**WHAT IS BEING ASKED:** Output the material exactly, but drop every image it holds.

**DATA SHOWN:**
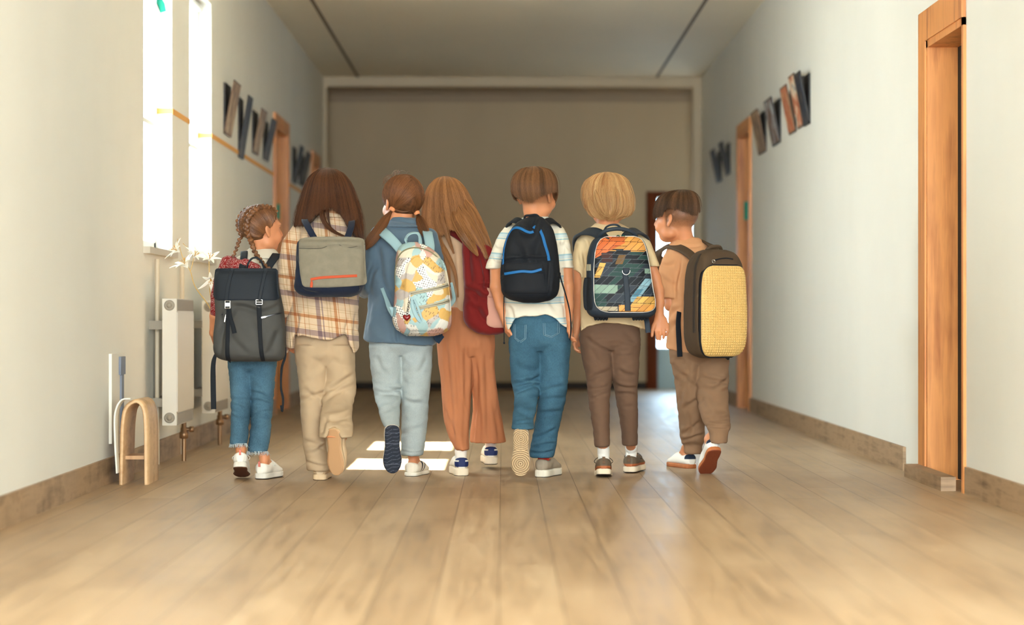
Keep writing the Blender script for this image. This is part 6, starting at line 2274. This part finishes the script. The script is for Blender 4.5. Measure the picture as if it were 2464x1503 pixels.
pk = b.patch('front_pocket', [(633, 1214, 1302), (637, 1211, 1306), (660, 1210, 1311), (690, 1212, 1316), (703, 1216, 1318), (709, 1226, 1312)], .012, m_blk, 50, 40, bev=.009, relief=lambda X, Y: -.006 * np.exp(-((Y - 655) / 3.) ** 2) + .002 * np.sin(X * .12 + Y * .07))
b.ribbon('main_zip', [(1210, 637), (1212, 605), (1219, 577), (1229, 556), (1240, 549), (1252, 551), (1265, 558), (1275, 561), (1283, 559)], 6.5, m_blue, .004, .003, 70, label='bright blue zip')
b.ribbon('main_zip', [(1283, 551), (1288, 547), (1297, 553), (1305, 570), (1311, 592), (1317, 612), (1320, 628)], 7, m_blue, .004, .003, 60, label='bright blue zip')
z_ = b.ribbon('pocket_zip', [(1214, 660), (1232, 657), (1256, 654), (1280, 655), (1302, 649)], 6.5, m_blue, .004, .011, label='bright blue zip')
b.puller('zip_puller', 1213, 661, 1205, 671, m_zipg, 5, .016, z_)
b.puller('zip_puller', 1210, 614, 1207, 624, m_zipg, 4, .01)
b.strap('shoulder_strap', [(1262, 545, .02), (1246, 531, .06), (1232, 532, .12), (1222, 548, .20), (1218, 590, .30)], [20, 20, 20], m_blk, .009, nor=(-.2, -1, .8), Y=8.27)
b.strap('shoulder_strap', [(1304, 545, .02), (1320, 532, .06), (1336, 534, .12), (1346, 550, .20), (1350, 590, .30)], [20, 20, 20], m_blk, .009, nor=(.2, -1, .8), Y=8.27)
b.tube('haul_loop', [(1262, 530, .01), (1264, 520, .0), (1276, 518, .0), (1290, 517, .0), (1298, 524, .0), (1300, 532, .01)], .005, m_blk)
b.tube('cord', [(1345, 652, .02), (1350, 672, .03), (1362, 712, .05), (1371, 750, .06), (1374, 790, .06), (1371, 818, .05)], .003, m_black)
b.tube('cord', [(1213, 712, .02), (1212, 740, .02), (1213, 780, .02), (1213, 824, .02)], .0018, m_black)
MB().lathe(P(1213, 822, 8.27), (0, 0, -1), [(0, .001), (.002, .0045), (.008, .004), (.010, .0005)], 10).build('cord_bead', m_black, b.root, b.base)
b.frame('strap_slider', 1344, 661, 7, 8, m_black, .0, bar=.004)

# --- 6 hard-shell school bag with a brick mosaic print
COL6 = dict(o=(236, 164, 84), r=(232, 120, 66), d=(22, 25, 31), g=(40, 70, 64), s=(46, 54, 64), b=(84, 140, 164), m=(150, 178, 158), t=(132, 96, 48), w=(196, 180, 152), x=(70, 32, 24), l=(150, 190, 204), y=(228, 176, 92))


def print6(PX, PY):
    X, Yp = np.asarray(PX, float), np.asarray(PY, float)
    v = Yp - (X - 1500) * .03
    sk = X + v * .62
    sk = X + v * 1.0
    bw, rh = 34., 10.4
    cr = np.floor(v / (2 * rh))
    sc_ = sk + np.mod(cr * 13.7, bw)
    cc_ = np.floor(sc_ / bw)
    hc_ = np.mod(np.sin(cr * 91.7 + cc_ * 37.3) * 9173.31, 1)
    lu, lv = np.mod(sc_, bw), np.mod(v, 2 * rh)
    tall = hc_ > .52
    sub = np.where(tall, np.floor(lu / (bw / 2)), np.floor(lv / rh))
    fr = np.where(tall, np.mod(lu, bw / 2), lu)
    fv = np.where(tall, lv, np.mod(lv, rh))
    row, br = cr * 2 + sub, cc_
    hsh = np.mod(np.sin(row * 12.9898 + br * 78.233 + tall * 3.1) * 43758.5453, 1)
    tx, ty = (X - 1427) / 147., (Yp - 570) / 180.
    k = np.full(X.shape, 'd', dtype='<U1')
    k[hsh > .62] = 's'
    dg = tx * .8 + ty
    k[(np.abs(dg - .86) < .17) & (hsh > .3)] = 'g'
    k[(ty < .17 + .05 * hsh)] = 'o'
    k[(ty < .30 - .42 * tx) & (tx < .5)] = 'r'
    k[(ty > .22) & (ty < .34) & (tx < .30) & (tx > .12)] = 'x'
    k[(np.abs(tx - .42 + (ty - .33) * .5) < .06) & (np.abs(ty - .31) < .06)] = 't'
    k[(np.abs(tx - .07 - (.5 - ty) * .5) < .05) & (np.abs(ty - .45) < .1)] = 'y'
    k[(tx > .82) & (np.abs(ty - .46) < .035)] = 'm'
    k[(tx < .38) & (np.abs(ty - .70) < .06) & (hsh > .25)] = 'm'
    k[(tx < .2) & (np.abs(ty - .88) < .05)] = 'g'
    dl = tx - .62 - (.86 - ty) * .95
    k[(np.abs(dl) < .075) & (ty > .56) & (ty < .87)] = 'l'
    k[(np.abs(dl + .02) < .05) & (ty > .70) & (ty < .80)] = 'b'
    k[(ty > .80) & (tx > .55 + (.96 - ty) * .9)] = 'y'
    k[(ty > .91) & (tx > .40)] = 'o'
    k[(ty > .93) & (tx < .38) & (hsh > .4)] = 'w'
    col = np.zeros(X.shape + (3,))
    for a, c_ in COL6.items():
        col[k == a] = lin(c_) * .72
    col *= (.82 + .4 * hsh)[..., None]
    line = (fv < 1.) | (fr < 1.3)
    dark = np.isin(k, list('oyrw'))
    col[line & dark] = lin((48, 34, 26))
    col[line & ~dark] = lin((84, 88, 92))
    return np.clip(col, 0, 1)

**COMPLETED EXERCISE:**
Keep writing the Blender script for this image. This is part 6, starting at line 2274. This part finishes the script. The script is for Blender 4.5. Measure the picture as if it were 2464x1503 pixels.
pk = b.patch('front_pocket', [(633, 1214, 1302), (637, 1211, 1306), (660, 1210, 1311), (690, 1212, 1316), (703, 1216, 1318), (709, 1226, 1312)], .012, m_blk, 50, 40, bev=.009, relief=lambda X, Y: -.006 * np.exp(-((Y - 655) / 3.) ** 2) + .002 * np.sin(X * .12 + Y * .07))
b.ribbon('main_zip', [(1210, 637), (1212, 605), (1219, 577), (1229, 556), (1240, 549), (1252, 551), (1265, 558), (1275, 561), (1283, 559)], 6.5, m_blue, .004, .003, 70, label='bright blue zip')
b.ribbon('main_zip', [(1283, 551), (1288, 547), (1297, 553), (1305, 570), (1311, 592), (1317, 612), (1320, 628)], 7, m_blue, .004, .003, 60, label='bright blue zip')
z_ = b.ribbon('pocket_zip', [(1214, 660), (1232, 657), (1256, 654), (1280, 655), (1302, 649)], 6.5, m_blue, .004, .011, label='bright blue zip')
b.puller('zip_puller', 1213, 661, 1205, 671, m_zipg, 5, .016, z_)
b.puller('zip_puller', 1210, 614, 1207, 624, m_zipg, 4, .01)
b.strap('shoulder_strap', [(1262, 545, .02), (1246, 531, .06), (1232, 532, .12), (1222, 548, .20), (1218, 590, .30)], [20, 20, 20], m_blk, .009, nor=(-.2, -1, .8), Y=8.27)
b.strap('shoulder_strap', [(1304, 545, .02), (1320, 532, .06), (1336, 534, .12), (1346, 550, .20), (1350, 590, .30)], [20, 20, 20], m_blk, .009, nor=(.2, -1, .8), Y=8.27)
b.tube('haul_loop', [(1262, 530, .01), (1264, 520, .0), (1276, 518, .0), (1290, 517, .0), (1298, 524, .0), (1300, 532, .01)], .005, m_blk)
b.tube('cord', [(1345, 652, .02), (1350, 672, .03), (1362, 712, .05), (1371, 750, .06), (1374, 790, .06), (1371, 818, .05)], .003, m_black)
b.tube('cord', [(1213, 712, .02), (1212, 740, .02), (1213, 780, .02), (1213, 824, .02)], .0018, m_black)
MB().lathe(P(1213, 822, 8.27), (0, 0, -1), [(0, .001), (.002, .0045), (.008, .004), (.010, .0005)], 10).build('cord_bead', m_black, b.root, b.base)
b.frame('strap_slider', 1344, 661, 7, 8, m_black, .0, bar=.004)

# --- 6 hard-shell school bag with a brick mosaic print
COL6 = dict(o=(236, 164, 84), r=(232, 120, 66), d=(22, 25, 31), g=(40, 70, 64), s=(46, 54, 64), b=(84, 140, 164), m=(150, 178, 158), t=(132, 96, 48), w=(196, 180, 152), x=(70, 32, 24), l=(150, 190, 204), y=(228, 176, 92))


def print6(PX, PY):
    X, Yp = np.asarray(PX, float), np.asarray(PY, float)
    v = Yp - (X - 1500) * .03
    sk = X + v * .62
    sk = X + v * 1.0
    bw, rh = 34., 10.4
    cr = np.floor(v / (2 * rh))
    sc_ = sk + np.mod(cr * 13.7, bw)
    cc_ = np.floor(sc_ / bw)
    hc_ = np.mod(np.sin(cr * 91.7 + cc_ * 37.3) * 9173.31, 1)
    lu, lv = np.mod(sc_, bw), np.mod(v, 2 * rh)
    tall = hc_ > .52
    sub = np.where(tall, np.floor(lu / (bw / 2)), np.floor(lv / rh))
    fr = np.where(tall, np.mod(lu, bw / 2), lu)
    fv = np.where(tall, lv, np.mod(lv, rh))
    row, br = cr * 2 + sub, cc_
    hsh = np.mod(np.sin(row * 12.9898 + br * 78.233 + tall * 3.1) * 43758.5453, 1)
    tx, ty = (X - 1427) / 147., (Yp - 570) / 180.
    k = np.full(X.shape, 'd', dtype='<U1')
    k[hsh > .62] = 's'
    dg = tx * .8 + ty
    k[(np.abs(dg - .86) < .17) & (hsh > .3)] = 'g'
    k[(ty < .17 + .05 * hsh)] = 'o'
    k[(ty < .30 - .42 * tx) & (tx < .5)] = 'r'
    k[(ty > .22) & (ty < .34) & (tx < .30) & (tx > .12)] = 'x'
    k[(np.abs(tx - .42 + (ty - .33) * .5) < .06) & (np.abs(ty - .31) < .06)] = 't'
    k[(np.abs(tx - .07 - (.5 - ty) * .5) < .05) & (np.abs(ty - .45) < .1)] = 'y'
    k[(tx > .82) & (np.abs(ty - .46) < .035)] = 'm'
    k[(tx < .38) & (np.abs(ty - .70) < .06) & (hsh > .25)] = 'm'
    k[(tx < .2) & (np.abs(ty - .88) < .05)] = 'g'
    dl = tx - .62 - (.86 - ty) * .95
    k[(np.abs(dl) < .075) & (ty > .56) & (ty < .87)] = 'l'
    k[(np.abs(dl + .02) < .05) & (ty > .70) & (ty < .80)] = 'b'
    k[(ty > .80) & (tx > .55 + (.96 - ty) * .9)] = 'y'
    k[(ty > .91) & (tx > .40)] = 'o'
    k[(ty > .93) & (tx < .38) & (hsh > .4)] = 'w'
    col = np.zeros(X.shape + (3,))
    for a, c_ in COL6.items():
        col[k == a] = lin(c_) * .72
    col *= (.82 + .4 * hsh)[..., None]
    line = (fv < 1.) | (fr < 1.3)
    dark = np.isin(k, list('oyrw'))
    col[line & dark] = lin((48, 34, 26))
    col[line & ~dark] = lin((84, 88, 92))
    return np.clip(col, 0, 1)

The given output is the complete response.